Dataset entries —

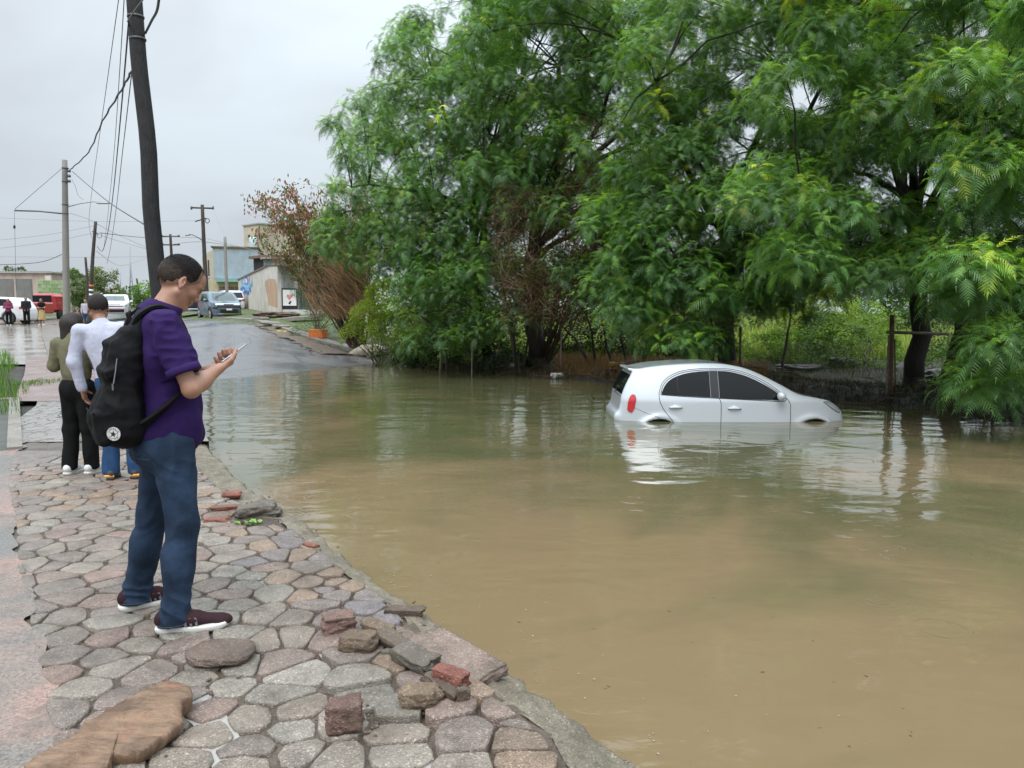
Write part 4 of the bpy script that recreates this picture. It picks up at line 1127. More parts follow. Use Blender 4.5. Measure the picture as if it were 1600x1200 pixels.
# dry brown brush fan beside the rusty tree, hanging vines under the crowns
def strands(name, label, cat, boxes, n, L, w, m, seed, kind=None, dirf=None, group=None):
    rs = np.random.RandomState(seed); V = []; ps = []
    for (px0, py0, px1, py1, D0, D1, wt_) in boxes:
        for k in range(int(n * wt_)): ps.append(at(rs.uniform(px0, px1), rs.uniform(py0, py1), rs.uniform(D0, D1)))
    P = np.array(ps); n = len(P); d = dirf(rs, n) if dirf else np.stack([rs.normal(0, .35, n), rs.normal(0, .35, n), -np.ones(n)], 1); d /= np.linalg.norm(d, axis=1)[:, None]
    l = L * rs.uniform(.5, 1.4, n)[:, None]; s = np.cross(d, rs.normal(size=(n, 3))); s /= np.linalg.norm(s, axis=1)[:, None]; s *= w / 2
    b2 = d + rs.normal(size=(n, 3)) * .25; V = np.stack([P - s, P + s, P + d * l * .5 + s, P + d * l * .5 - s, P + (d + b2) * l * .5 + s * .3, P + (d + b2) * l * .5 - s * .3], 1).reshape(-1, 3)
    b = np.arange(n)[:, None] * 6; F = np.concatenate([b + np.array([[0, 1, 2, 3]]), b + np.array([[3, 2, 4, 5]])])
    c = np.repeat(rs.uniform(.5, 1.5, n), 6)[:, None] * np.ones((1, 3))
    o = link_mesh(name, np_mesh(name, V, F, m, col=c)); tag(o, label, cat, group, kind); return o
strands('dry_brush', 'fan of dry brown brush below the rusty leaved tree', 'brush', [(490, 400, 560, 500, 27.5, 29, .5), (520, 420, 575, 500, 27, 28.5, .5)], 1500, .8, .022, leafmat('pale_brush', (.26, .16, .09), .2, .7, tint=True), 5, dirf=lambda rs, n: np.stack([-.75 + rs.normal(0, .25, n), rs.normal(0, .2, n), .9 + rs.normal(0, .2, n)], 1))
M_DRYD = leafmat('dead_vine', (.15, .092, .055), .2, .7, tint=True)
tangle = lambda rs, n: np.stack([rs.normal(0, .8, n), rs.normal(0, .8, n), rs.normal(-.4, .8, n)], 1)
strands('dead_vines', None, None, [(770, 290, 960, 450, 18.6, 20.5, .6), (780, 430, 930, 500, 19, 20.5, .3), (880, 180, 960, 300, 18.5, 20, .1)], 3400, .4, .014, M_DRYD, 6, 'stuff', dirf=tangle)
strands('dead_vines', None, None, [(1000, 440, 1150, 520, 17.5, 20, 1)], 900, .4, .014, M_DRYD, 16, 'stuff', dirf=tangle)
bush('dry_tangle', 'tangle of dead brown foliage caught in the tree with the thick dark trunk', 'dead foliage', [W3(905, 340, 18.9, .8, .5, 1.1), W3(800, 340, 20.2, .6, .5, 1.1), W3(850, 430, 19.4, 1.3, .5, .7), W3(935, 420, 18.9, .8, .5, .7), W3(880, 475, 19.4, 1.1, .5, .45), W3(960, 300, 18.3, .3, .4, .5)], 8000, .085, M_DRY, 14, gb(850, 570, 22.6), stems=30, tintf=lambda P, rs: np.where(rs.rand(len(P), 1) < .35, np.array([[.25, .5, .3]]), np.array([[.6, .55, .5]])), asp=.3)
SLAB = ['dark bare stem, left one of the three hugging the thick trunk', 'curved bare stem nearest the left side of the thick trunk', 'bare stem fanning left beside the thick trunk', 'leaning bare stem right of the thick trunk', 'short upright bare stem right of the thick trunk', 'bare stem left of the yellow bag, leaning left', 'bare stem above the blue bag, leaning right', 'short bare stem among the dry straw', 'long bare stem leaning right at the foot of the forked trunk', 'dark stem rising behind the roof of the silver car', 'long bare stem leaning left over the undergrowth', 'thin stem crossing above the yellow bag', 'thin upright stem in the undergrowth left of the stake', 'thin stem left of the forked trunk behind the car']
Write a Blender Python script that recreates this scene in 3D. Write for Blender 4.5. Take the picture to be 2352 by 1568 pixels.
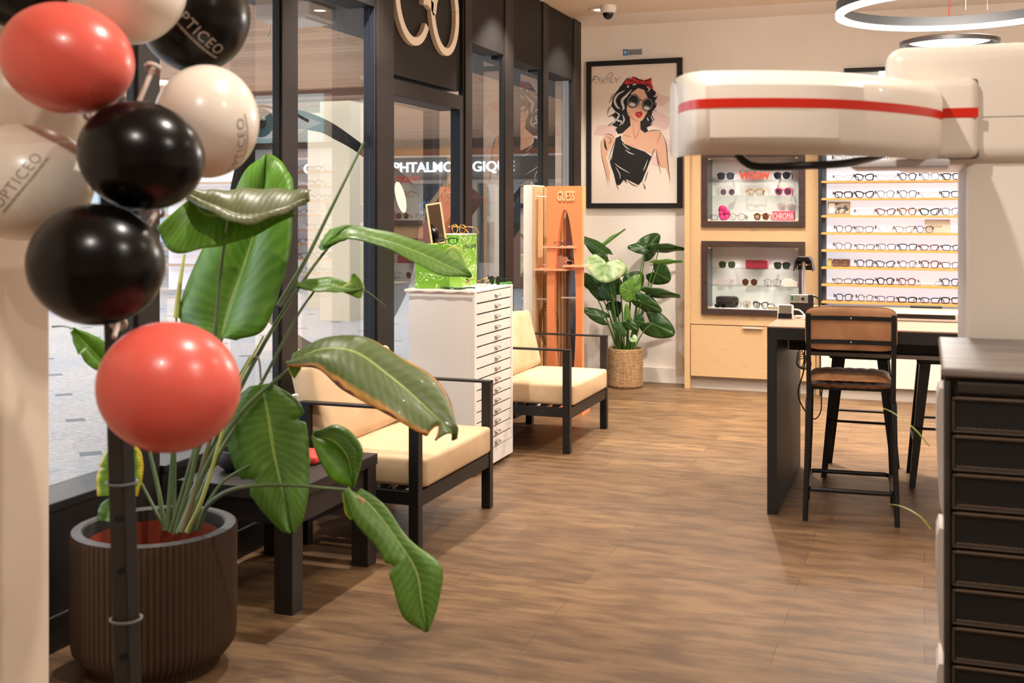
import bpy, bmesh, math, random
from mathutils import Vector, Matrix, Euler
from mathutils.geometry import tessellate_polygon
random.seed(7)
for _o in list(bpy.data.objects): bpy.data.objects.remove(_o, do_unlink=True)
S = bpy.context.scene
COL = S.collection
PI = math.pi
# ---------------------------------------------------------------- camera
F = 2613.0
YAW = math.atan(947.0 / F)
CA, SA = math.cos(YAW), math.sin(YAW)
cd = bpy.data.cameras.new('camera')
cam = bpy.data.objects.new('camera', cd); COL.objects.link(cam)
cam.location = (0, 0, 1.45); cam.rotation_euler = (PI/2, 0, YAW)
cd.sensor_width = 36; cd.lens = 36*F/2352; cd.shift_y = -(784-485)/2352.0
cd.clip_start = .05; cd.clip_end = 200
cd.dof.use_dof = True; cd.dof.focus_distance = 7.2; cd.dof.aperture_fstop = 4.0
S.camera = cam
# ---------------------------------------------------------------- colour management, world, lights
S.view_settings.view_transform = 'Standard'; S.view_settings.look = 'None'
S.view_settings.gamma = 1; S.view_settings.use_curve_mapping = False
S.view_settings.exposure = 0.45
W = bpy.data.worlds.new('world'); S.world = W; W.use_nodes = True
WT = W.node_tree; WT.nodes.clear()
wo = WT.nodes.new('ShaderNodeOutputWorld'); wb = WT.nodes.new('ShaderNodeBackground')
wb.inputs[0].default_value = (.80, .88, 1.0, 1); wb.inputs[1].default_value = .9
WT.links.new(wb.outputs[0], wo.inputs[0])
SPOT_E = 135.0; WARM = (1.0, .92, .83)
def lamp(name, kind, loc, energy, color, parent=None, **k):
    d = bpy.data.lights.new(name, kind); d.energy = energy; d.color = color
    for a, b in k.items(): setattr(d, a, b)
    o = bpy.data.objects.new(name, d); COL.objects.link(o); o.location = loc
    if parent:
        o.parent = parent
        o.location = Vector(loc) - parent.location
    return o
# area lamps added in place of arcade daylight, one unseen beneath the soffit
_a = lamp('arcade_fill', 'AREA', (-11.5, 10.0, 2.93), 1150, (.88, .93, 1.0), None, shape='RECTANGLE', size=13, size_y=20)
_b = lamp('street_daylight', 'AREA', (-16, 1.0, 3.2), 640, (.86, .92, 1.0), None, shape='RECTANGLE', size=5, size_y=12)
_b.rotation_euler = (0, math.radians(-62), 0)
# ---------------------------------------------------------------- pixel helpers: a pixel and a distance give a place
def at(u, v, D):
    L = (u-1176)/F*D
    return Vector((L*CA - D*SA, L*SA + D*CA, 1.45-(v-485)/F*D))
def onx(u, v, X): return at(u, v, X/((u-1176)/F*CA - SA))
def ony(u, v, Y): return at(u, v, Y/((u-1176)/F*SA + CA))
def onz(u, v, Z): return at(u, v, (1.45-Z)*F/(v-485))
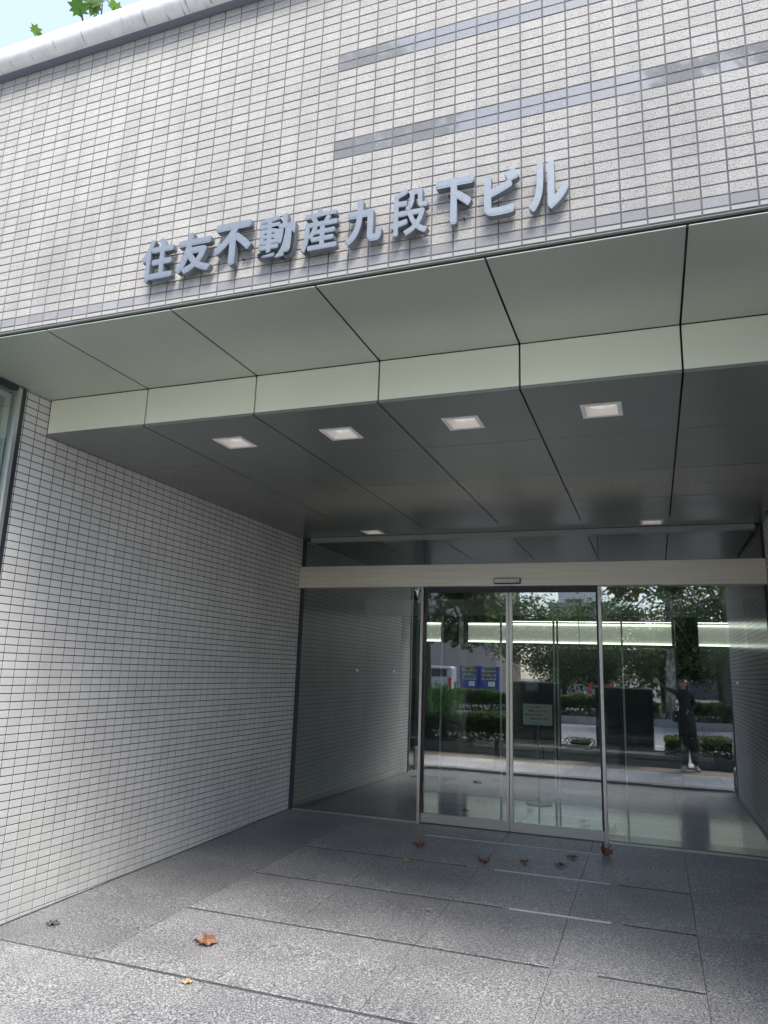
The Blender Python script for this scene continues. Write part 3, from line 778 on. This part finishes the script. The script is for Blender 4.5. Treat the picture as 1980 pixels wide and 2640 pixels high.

EXERCISE GOAL — Reply with only the number of lines in the entries that contain the word "recreates".

PROBLEM SOLUTION — 2